INSTRUCTIONS FOR THE TASK
Skip all pictures. Write out the data below from its first line through the line that contains "COL = SC.collection".

PROVIDED MATERIAL
## BEGIN

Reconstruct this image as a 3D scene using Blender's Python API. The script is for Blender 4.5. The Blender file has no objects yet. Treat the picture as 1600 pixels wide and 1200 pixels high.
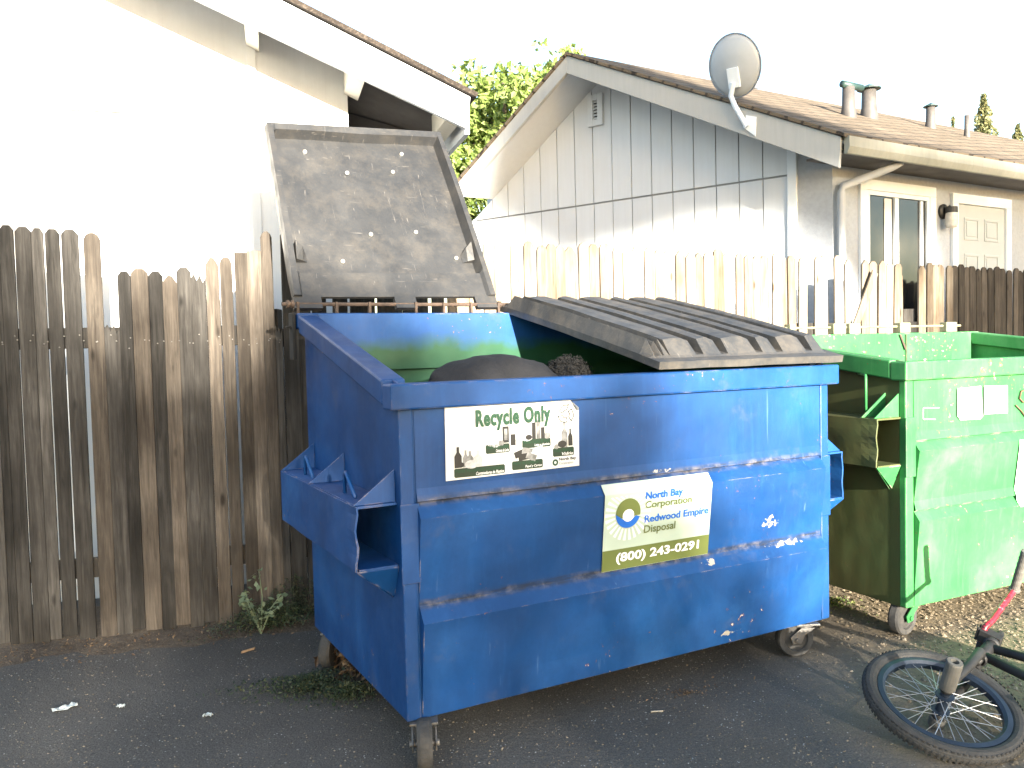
import bpy, bmesh, math, random
from mathutils import Vector as V, Matrix, noise as mnoise
R_ = math.radians
SC = bpy.context.scene
COL = SC.collection

# ------------------------------------------------------------------ camera
F, PITCH, ROLL, CAMH = 1316.04, 0.04356, -0.02436, 1.3312
_cp, _sp = math.cos(PITCH), math.sin(PITCH)
_fwd, _up0, _r0 = V((0, _cp, -_sp)), V((0, _sp, _cp)), V((1, 0, 0))
_c, _s = math.cos(ROLL), math.sin(ROLL)
CR, CU = _c * _r0 + _s * _up0, -_s * _r0 + _c * _up0
CO = V((0, 0, CAMH))
cd = bpy.data.cameras.new('camera'); cam = bpy.data.objects.new('camera', cd); COL.objects.link(cam)
cd.sensor_width = 36; cd.lens = F / 1600 * 36; cd.clip_start = .05; cd.clip_end = 2000
cam.matrix_world = Matrix(((CR.x, CU.x, -_fwd.x, 0), (CR.y, CU.y, -_fwd.y, 0), (CR.z, CU.z, -_fwd.z, CAMH), (0, 0, 0, 1)))
SC.camera = cam

# ------------------------------------------------------------------ light
SUN_EL, SUN_AZ = R_(10), R_(23)          # low evening sun behind the viewer, a little to the right
LDIR = V((math.cos(SUN_EL) * math.sin(SUN_AZ), -math.cos(SUN_EL) * math.cos(SUN_AZ), math.sin(SUN_EL)))
w = bpy.data.worlds.new('World'); SC.world = w; w.use_nodes = True
nt = w.node_tree; bg = nt.nodes['Background']
sky = nt.nodes.new('ShaderNodeTexSky'); sky.sky_type = 'NISHITA'; sky.sun_disc = False
sky.sun_elevation = SUN_EL; sky.sun_rotation = math.pi - SUN_AZ
sky.air_density = 1.0; sky.dust_density = 1.0; sky.ozone_density = 1.0
nt.links.new(sky.outputs[0], bg.inputs[0]); bg.inputs[1].default_value = .115
sl = bpy.data.lights.new('sun', 'SUN'); sun = bpy.data.objects.new('sun', sl); COL.objects.link(sun)
sl.energy = 5.0; sl.angle = R_(.6); sl.color = (1, .92, .78)
sun.rotation_euler = LDIR.to_track_quat('Z', 'Y').to_euler()
SC.view_settings.view_transform = 'Standard'; SC.view_settings.look = 'None'
SC.view_settings.exposure = 2.6; SC.view_settings.gamma = 1
SC.cycles.max_bounces = 8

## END

RESPONSE TO THIS EXERCISE
Reconstruct this image as a 3D scene using Blender's Python API. The script is for Blender 4.5. The Blender file has no objects yet. Treat the picture as 1600 pixels wide and 1200 pixels high.
import bpy, bmesh, math, random
from mathutils import Vector as V, Matrix, noise as mnoise
R_ = math.radians
SC = bpy.context.scene
COL = SC.collection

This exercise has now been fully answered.